At the end of this conversation, if indeed it is the end, and I hope it is, for I am distressed and perplexed, my most concrete concern is expressed toward God himself, a longing for an answer to the question, why, oh God, won't you save these people, for I compare as the worst among them, the least worthy!? Of all the men and women in this conversation, I am convinced that I am the most wretched, the least worthy, the greatest sinner, the most deserving of hell.
Why does L Gilbert look at a tree, and remain blind to God? Why does he say, “I can't remember any mercy shown to those who crossed [God's] path” when he's engaged in a conversation with me, the unrighteous, to whom God has shown mercy? To David, the murdering adulterer? This David God declared righteous!
Why do the people in this forum, on the one hand, complain because there are no eyewitnesses declaring the truths of God; then, when we discuss eyewitnesses, a complaint against eyewitness testimony rises? Why are your hearts hardened and determined against God no matter what He presents? As Christ said, when we sang a funeral song, you did not mourn; when we sang a celebration song, you did not dance – what do you want? You resist Him at every turn! You stubborn, hardhearted people!

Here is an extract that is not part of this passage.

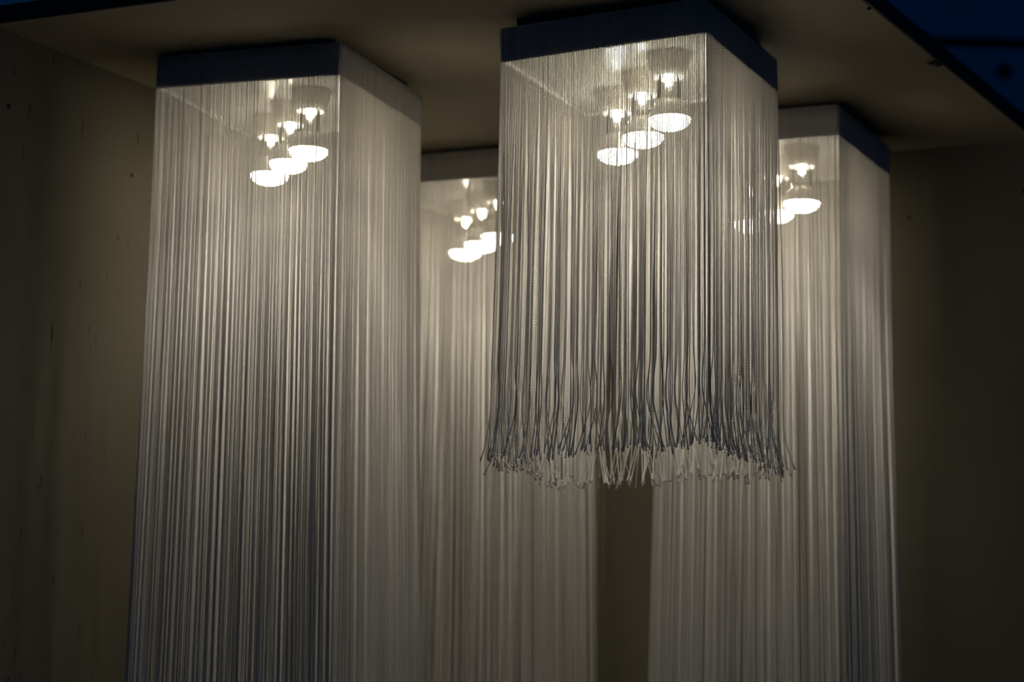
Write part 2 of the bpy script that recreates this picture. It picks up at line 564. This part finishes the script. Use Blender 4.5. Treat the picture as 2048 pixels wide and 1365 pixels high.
def lamp(key, label, drop, fine, flare, seed, clump, k):
    sl = S * k
    Nn, ul, ur = (Vector(v) for v in POSES[key])
    ul.normalize()
    ur.normalize()
    upv = ur.cross(ul).normalized()
    if upv.z < 0:
        upv = -upv
    ctr = W((Nn + (ul + ur) * WID / 2 + upv * HT) * k)
    zc = Z_CEIL * S + ZC
    root = thing('string_lamp', label, 'lamp', (ctr.x, ctr.y, zc), 'square string lamps under the ceiling')
    off = Vector((ctr.x, ctr.y, zc))
    # lamp axes: ex towards the near corner along the front-left face, ey to the back, ez up; tilted with the lamp
    ex, ey = -ul, ur
    R = Matrix((ex, ey, upv)).transposed().to_4x4()
    cb = W((Nn + (ul + ur) * WID / 2) * k) - off          # centre of the frame's bottom, local
    w, h = WID * sl, HT * sl
    T = Matrix.Translation(cb) @ R
    hw, th = w / 2, 0.0045
    fr = boxes('frame', [((-hw, -hw, 0), (hw, -hw + th, h)), ((-hw, hw - th, 0), (hw, hw, h)),
                         ((-hw, -hw + th, 0), (-hw + th, hw - th, h)), ((hw - th, -hw + th, 0), (hw, hw - th, h))], M_FRAME, root)
    fr.matrix_local = T
    pl = boxes('reflector_plate', [((-hw + th, -hw + th, 0.006), (hw - th, hw - th, 0.010))], M_PLATE, root)
    pl.matrix_local = T
    # black base between frame and ceiling, level with the ceiling
    bi = hw - 0.017
    yaw = Matrix.Rotation(math.atan2(ex.y, ex.x), 4, 'Z')
    bs = boxes('base_plate', [((-bi, -bi, cb.z + h * 0.55), (bi, bi, -0.0004))], M_BASE, root)
    bs.matrix_local = yaw
    for d in (1, 0, -1):
        q = 0.0728 * sl * d
        p = T @ Vector((q, -q, 0.006))
        bulb(root, p, R, sl)
    rng = np.random.default_rng(seed)
    exh = np.array(ex)
    c = [T @ Vector(v) for v in ((-hw, -hw, 0), (hw, -hw, 0), (hw, hw, 0), (-hw, hw, 0))]
    for i in range(4):
        p0, p1 = c[i], c[(i + 1) % 4]
        e = (p1 - p0).normalized()
        nr = Vector((e.y, -e.x, 0)).normalized()
        fringe(root, p0, e, nr, upv, w, drop * sl, rng, fine, flare * S, clump, 0.3 if i == 2 and not fine else 0.8, (ctr - off, ex, hw, 0.013 * S if fine else 0.0), fine and i < 2)
    return root


lamp('L', 'long white string lamp hanging beside the left wall, its fringe running out of view', 2.40, False, 0.015, 11, 0.44, 1.0075)
lamp('F', 'short square string lamp whose frayed fringe ends in mid-air in front of the others', 0.622, True, 0.0015, 23, 0.45, 1.02)
lamp('M', 'long string lamp in the back corner, between the left lamp and the short one', 2.40, False, 0.010, 37, 0.44, 1.0075)
lamp('R', 'long string lamp at the back wall, right of the short lamp and partly behind it', 2.40, False, 0.014, 41, 0.44, 1.0075)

But the answer to my anguish is, not surprisingly, in the scripture – which answers all my questions, as my reliable guide. Here's the real answer to my seeming complaint against God: It is God's purpose of election – the sovereignty of His choice, though I complain, and though a voice says, “Is God unjust?”
God said to Moses in Exodus 33: “I will be gracious to whom I will be gracious, and will show mercy on whom I will show mercy.” I don't want it to be that. I want to trump God and tell Him to choose all these people. But He is God. That's the biggest problem. He is God, and nobody else is, and so the rebellious feel justified in their rebellion, and the justified feel like rebelling from their justification.
After all is said, He remains the potter – and you hate that, though you would not exist if He had not gifted you life and time – yet you refuse to thank Him – you rather use the voice He gave you to blaspheme him – and I wanted to peer into his sovereign choice, which I cannot understand, nor was it mine to understand. I had to decide that it belongs to him, not me. I said, “this is unfair, God,” but then I was silenced when I realized that even less fair was his mercy on me. What did he owe me? He would be justified to harden my heart by simply letting me go where I want to go.
By nature, we rebel against the concept of God acting out of His own good pleasure, as if He were not even our Creator and the King of kings. Does God bear with you ultimately so that His glory will be made more known? Or, will he yet descend on you in mercy and overtake your lives, ripping you from the grasp your father, who is the father of lies, your master who you unwittingly serve while bragging of freedom?
I have hope for all of you, because I'm a worse man than you, and God has decided to call “my people” those who were not his people (see Hosea 2:23; 1 Peter 2:10). I beg you, do not stumble, do not be offended. Believe in him. My prayers are there, if your heart is not.